It almost goes off without debate that Lou Reed’s 1973 album, Berlin, is the most ambitiously dour record in the rock catalog. On the heels of a hit single, “Walk On The Wild Side,” and its album, Transformer, Reed delved into a concept album about two drug-addled, bohemian lovers and their story of love, loss, and wrenching sadness. It’s a booming, hollow record; it feels infused with fleeting hopefulness; there isn’t a contrived moment on it.
In director Julian Schnabel’s (The Diving Bell And The Butterfly, Basquiat) telling of the album through stage performance, Berlin sounds largely the same. There is nothing radically new except for a few jams, glossed over lyrics. Reed performs, in order, the songs on his dour masterpiece with terse expression, pursing his lips, rolling his eyes as the tale of Caroline and Jim unfolds in a semi-lucid, motif of home movies and swirling color behind him. The always fashionable, morose figure of Reed is flanked by a lively blues-influenced band, a girl’s choir, and as an unexpected highlight, Antony, of Antony and the Johnsons for vocal backup. Reed is at times amazed by Antony (something the audience cannot help but be too), but otherwise, the performance is more brow-furrowing than fist pumping.

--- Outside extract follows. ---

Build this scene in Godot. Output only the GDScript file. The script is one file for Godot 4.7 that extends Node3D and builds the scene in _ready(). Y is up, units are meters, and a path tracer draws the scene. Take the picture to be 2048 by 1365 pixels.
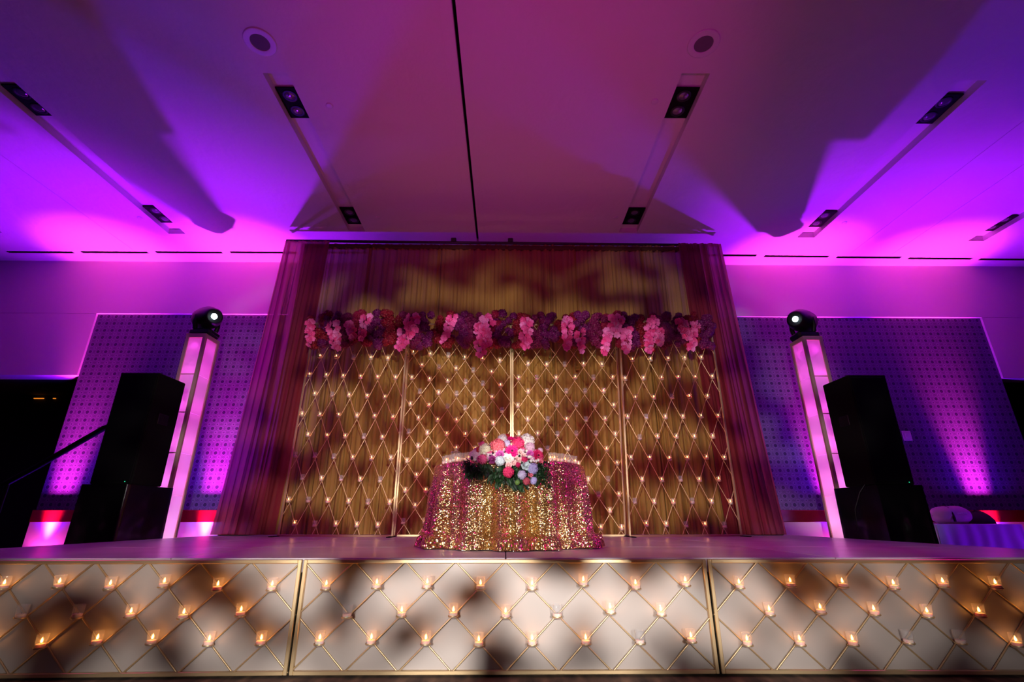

After all, Berlin is now, and has always been, a sit down, thinking, feeling person’s record; any honest performer would relish that fact. Schnabel doesn’t stray.
But it isn’t enough to say the songs are frighteningly emotional. It was, for its time, a controversial piece of work. Reed’s lyrics are tinged in mythological images (“I am the water boy / She looked like Mary Queen of Scots,”) and strong poetic devices (“All of her friends call her Alaska,”), but what kills the heart through any telling, or re-telling of Berlin, is “The Kids,” a song of separation haunted by crying children’s voices. In typical Reed fashion, he waxes in monotones back from obscure mythological/poetic images to describe the kids being taken away “because they said, she was not a good mother.” He is hauntingly on his nose there, and at other points too, displaying a small fragment of what has made Lou Reed the godfather of punk, as well as a strange kind of underground, mumbled poetry.
All of Reed is on display in Berlin, both the album proper and this DVD. He is rocker, confessor, poet, and performer. If the question remains, though, about whether Schnabel’s attempt to seize its performance triumphs the album, the answer is resoundingly no; first points of contact with this work should be the proper release. Once that has adequately drawn its dark corners around your eyes, then work to this place and scour its reinterpretation.